Emanuel was optimistic. “At one point there was a worry that there weren’t going to be any cutting engineers and the lathes to do the cutting… but because of the vinyl resurgence, a lot more people have become interested in making vinyl… You can get the machine operators a bit more, and people are beginning to make parts.”

“I used to think that the technology was a problem: seeing very old machines, and people who’d been working on these machines for 30-40 years. And they’re the ones who know how to fix the machines!” said Pace. But she too noted that this has improved.

Will vinyl continue to grow as a format? “I don’t think it’s going to keep going up. I think we’ve probably peaked, and you can tell that by there’s more capacity available in the marketplace,” said Emanuel.

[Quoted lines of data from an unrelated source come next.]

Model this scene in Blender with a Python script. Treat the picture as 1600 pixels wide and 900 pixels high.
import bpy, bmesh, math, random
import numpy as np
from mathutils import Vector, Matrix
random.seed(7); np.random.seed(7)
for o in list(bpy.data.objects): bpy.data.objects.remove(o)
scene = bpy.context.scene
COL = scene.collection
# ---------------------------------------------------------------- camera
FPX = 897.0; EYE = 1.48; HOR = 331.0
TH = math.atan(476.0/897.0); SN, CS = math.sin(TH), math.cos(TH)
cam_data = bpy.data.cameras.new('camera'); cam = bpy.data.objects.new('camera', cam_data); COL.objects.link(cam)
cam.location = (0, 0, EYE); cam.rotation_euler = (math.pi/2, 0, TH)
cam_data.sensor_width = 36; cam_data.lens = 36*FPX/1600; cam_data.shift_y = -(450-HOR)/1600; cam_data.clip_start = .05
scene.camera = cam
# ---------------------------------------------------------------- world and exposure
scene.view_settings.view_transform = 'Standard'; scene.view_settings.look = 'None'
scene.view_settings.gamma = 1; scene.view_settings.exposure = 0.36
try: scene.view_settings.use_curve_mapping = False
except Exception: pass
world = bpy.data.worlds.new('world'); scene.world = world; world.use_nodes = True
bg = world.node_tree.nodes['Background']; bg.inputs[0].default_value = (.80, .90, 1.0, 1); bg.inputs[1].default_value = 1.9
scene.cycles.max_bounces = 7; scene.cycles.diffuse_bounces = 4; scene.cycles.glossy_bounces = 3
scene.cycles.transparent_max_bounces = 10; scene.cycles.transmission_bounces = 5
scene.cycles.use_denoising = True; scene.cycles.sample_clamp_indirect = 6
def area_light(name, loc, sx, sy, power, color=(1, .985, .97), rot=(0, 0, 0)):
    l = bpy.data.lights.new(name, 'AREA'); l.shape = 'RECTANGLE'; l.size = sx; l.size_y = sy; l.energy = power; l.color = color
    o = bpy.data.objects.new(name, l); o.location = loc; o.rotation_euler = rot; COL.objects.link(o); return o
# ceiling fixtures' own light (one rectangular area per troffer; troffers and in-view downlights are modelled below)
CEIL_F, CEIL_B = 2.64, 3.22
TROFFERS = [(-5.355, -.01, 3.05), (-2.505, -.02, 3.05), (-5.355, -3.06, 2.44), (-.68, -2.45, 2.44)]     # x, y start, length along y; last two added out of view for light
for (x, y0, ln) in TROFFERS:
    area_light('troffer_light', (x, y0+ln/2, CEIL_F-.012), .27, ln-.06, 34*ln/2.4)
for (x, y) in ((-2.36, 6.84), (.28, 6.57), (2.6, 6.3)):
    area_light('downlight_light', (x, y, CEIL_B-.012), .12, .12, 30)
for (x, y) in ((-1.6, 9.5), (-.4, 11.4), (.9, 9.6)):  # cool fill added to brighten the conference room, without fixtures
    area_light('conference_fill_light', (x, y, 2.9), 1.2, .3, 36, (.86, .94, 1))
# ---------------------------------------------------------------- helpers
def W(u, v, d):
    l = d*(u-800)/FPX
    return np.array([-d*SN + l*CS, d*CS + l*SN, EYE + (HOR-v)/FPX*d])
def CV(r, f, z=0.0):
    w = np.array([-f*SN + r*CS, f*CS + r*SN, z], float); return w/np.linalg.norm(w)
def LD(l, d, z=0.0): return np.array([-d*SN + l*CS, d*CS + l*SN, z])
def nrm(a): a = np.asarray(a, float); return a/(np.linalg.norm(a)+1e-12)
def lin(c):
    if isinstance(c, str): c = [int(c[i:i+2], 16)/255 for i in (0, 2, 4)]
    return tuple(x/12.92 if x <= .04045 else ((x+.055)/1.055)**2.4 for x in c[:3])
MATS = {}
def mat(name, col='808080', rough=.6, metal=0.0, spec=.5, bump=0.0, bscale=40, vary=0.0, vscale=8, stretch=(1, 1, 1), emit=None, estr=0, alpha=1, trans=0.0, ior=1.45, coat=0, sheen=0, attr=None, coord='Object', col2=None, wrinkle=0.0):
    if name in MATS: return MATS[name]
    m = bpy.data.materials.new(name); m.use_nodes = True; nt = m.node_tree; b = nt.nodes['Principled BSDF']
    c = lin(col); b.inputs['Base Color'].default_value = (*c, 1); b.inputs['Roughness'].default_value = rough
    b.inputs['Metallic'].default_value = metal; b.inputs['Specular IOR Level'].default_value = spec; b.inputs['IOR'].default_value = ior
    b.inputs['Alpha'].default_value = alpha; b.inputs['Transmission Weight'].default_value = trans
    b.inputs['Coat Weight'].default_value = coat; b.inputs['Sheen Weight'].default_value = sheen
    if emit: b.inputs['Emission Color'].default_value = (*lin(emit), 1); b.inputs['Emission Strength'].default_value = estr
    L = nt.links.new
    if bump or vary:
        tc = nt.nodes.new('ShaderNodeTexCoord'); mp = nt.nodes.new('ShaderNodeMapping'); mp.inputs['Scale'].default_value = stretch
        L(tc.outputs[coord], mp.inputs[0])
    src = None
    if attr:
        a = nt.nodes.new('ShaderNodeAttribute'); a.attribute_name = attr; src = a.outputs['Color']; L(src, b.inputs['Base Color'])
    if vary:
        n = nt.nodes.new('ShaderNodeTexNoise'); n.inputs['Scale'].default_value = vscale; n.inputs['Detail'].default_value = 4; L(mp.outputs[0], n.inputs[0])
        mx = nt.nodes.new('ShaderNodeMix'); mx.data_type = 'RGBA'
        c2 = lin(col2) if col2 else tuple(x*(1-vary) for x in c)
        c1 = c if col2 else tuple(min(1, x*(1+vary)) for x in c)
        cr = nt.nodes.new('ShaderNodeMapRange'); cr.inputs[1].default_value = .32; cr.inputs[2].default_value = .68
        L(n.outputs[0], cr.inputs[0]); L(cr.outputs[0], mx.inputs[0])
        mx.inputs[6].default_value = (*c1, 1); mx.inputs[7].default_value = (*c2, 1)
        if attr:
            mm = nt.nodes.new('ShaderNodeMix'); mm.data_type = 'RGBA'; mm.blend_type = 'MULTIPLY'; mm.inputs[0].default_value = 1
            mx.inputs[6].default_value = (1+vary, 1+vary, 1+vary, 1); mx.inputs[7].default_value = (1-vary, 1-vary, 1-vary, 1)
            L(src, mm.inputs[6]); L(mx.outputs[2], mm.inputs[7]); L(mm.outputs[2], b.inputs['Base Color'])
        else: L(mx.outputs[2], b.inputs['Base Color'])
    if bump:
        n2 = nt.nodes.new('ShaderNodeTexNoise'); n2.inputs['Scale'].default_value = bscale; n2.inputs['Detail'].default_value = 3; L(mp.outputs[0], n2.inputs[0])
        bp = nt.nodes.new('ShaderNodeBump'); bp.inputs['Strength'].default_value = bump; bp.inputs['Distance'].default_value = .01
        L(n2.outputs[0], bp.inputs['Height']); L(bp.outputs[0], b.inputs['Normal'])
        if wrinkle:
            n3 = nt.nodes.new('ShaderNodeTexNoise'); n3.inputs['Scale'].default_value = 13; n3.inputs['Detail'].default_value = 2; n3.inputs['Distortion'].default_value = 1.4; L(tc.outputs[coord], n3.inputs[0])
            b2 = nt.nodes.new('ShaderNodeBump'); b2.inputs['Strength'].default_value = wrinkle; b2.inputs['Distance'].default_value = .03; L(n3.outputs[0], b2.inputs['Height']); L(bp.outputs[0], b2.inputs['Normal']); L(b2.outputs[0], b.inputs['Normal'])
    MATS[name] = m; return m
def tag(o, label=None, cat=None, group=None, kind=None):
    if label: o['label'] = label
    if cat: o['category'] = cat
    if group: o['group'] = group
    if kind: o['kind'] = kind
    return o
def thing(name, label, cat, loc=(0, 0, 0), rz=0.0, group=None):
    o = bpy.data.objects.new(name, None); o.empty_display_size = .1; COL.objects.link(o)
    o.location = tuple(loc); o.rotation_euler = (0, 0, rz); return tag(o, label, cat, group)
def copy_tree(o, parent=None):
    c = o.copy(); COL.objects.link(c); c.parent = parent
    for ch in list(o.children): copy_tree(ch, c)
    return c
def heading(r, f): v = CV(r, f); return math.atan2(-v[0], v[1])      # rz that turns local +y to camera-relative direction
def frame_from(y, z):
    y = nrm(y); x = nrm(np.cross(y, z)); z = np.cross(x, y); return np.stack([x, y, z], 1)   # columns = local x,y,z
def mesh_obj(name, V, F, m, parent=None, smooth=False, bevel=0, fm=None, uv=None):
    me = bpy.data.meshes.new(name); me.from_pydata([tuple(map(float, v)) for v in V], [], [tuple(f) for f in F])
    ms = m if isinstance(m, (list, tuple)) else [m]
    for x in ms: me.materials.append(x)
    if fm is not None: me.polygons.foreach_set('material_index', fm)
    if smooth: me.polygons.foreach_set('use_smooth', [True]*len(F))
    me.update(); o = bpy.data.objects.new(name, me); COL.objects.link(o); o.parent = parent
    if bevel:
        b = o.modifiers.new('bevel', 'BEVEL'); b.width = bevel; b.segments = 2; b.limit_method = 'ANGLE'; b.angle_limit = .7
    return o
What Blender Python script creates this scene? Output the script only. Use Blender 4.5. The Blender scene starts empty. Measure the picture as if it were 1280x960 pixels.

“I think, sadly, that some of the smaller boutique pressing plants won’t last, because there are enough of the bigger, high-quality tried-and-tested ones that will stick around.”

The panel finished with a question about the environmental sustainability of vinyl, and whether there are moves afoot to reduce the impact of the format on the planet.

“It’s all about the secondary market. You’re making vinyl to keep, not to throw away in a landfill. It’s something you want to keep and treasure, and when you don’t, you pass it on. It’s not something you throw away, so it’s slightly different to other products that you’re likely to just ditch,” said Emanuel.

Pace agreed, and pointed to other efforts. “There are a couple of pressing plants looking into environmental production. There’s one in the south of the Netherlands looking at producing vinyl that’s more sustainable and better for the environment. I think more of those things will pop up.”

“We have to do the best we can to maintain as low a footprint as possible,” agreed Vlaski.